Giving Compass' Take:

• As we approach the one-year anniversary of Amazon announcing a competition to host their second headquarters in North America, Brookings examines how we got here — and the uncertainty of the project's future.

• For those in urban and economic development, it's important to look at the impact that a huge corporation has on a city's ecosystem. Does this so-called "prosperity bomb" reduce inequality or make it worse?

• Here are five more lessons learned from the Amazon headquarters search.


Sometime in the coming weeks Amazon will announce a short list of U.S. cities in which it will consider placing its new $5 billion, 50,000-person second headquarters. It is likely that these finalist cities will be large, prosperous, and located in the eastern part of the country ...

Outside of a few communities that have made their applications publicly transparent, the Amazon HQ2 proposal has generated more heat than light. The intensity of the debate draws not only from the lack of transparency, but from the breadth of societal questions that the HQ2 competition has brought to the public’s attention.

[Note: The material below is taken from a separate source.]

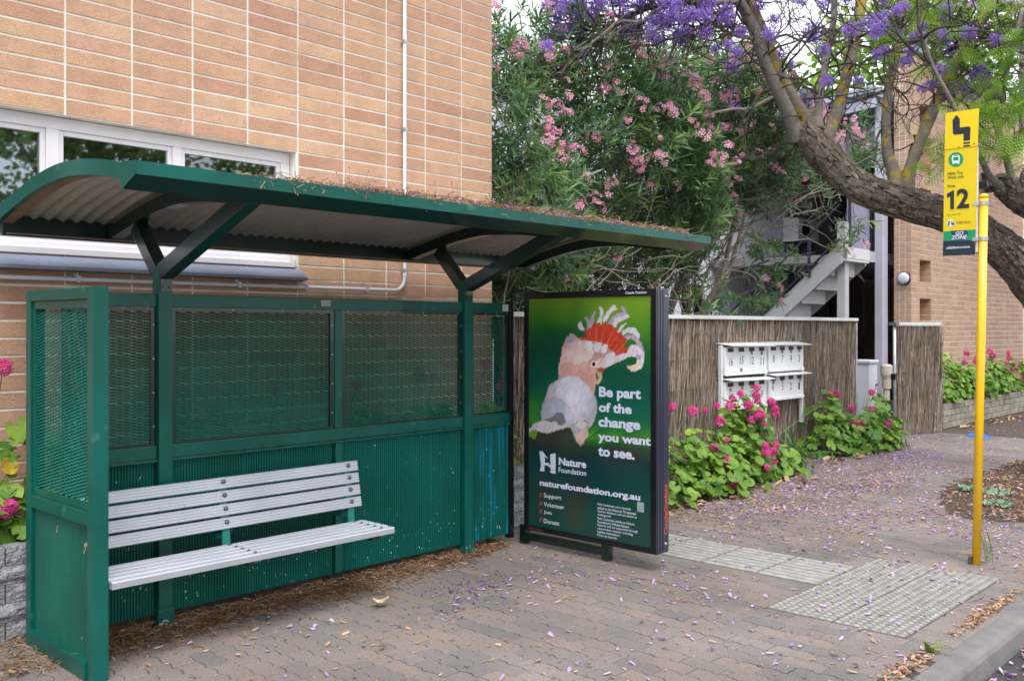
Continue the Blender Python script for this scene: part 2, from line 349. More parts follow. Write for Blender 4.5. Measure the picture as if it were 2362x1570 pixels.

The most prominent and contentious question being discussed in the shortlisted cities:

Will Amazon’s arrival actually benefit local residents, particularly lower income and working class residents, or simply exacerbate existing structural inequities within metropolitan America?

Currently, it’s unclear exactly what HQ2 will offer in terms of labor market opportunities, but it will likely concentrate in occupations that require higher levels of education. According to Paysa, about 80 percent of Amazon employees have at least a Bachelor’s degree. For advocacy groups focused on equitable development, there is a deep skepticism that the massive infusion of wealth and prosperity accompanying HQ2 will help ameliorate existing inequities.

Two reasons animate this skepticism. First, due to its education requirements, there is a fear that Amazon will mostly hire people from outside the local labor market ... Second, if public incentives are provided — and those incentives are paid for by weakening investment in public goods on which lower income people disproportionately rely — then there could be an additionally regressive impact on the community.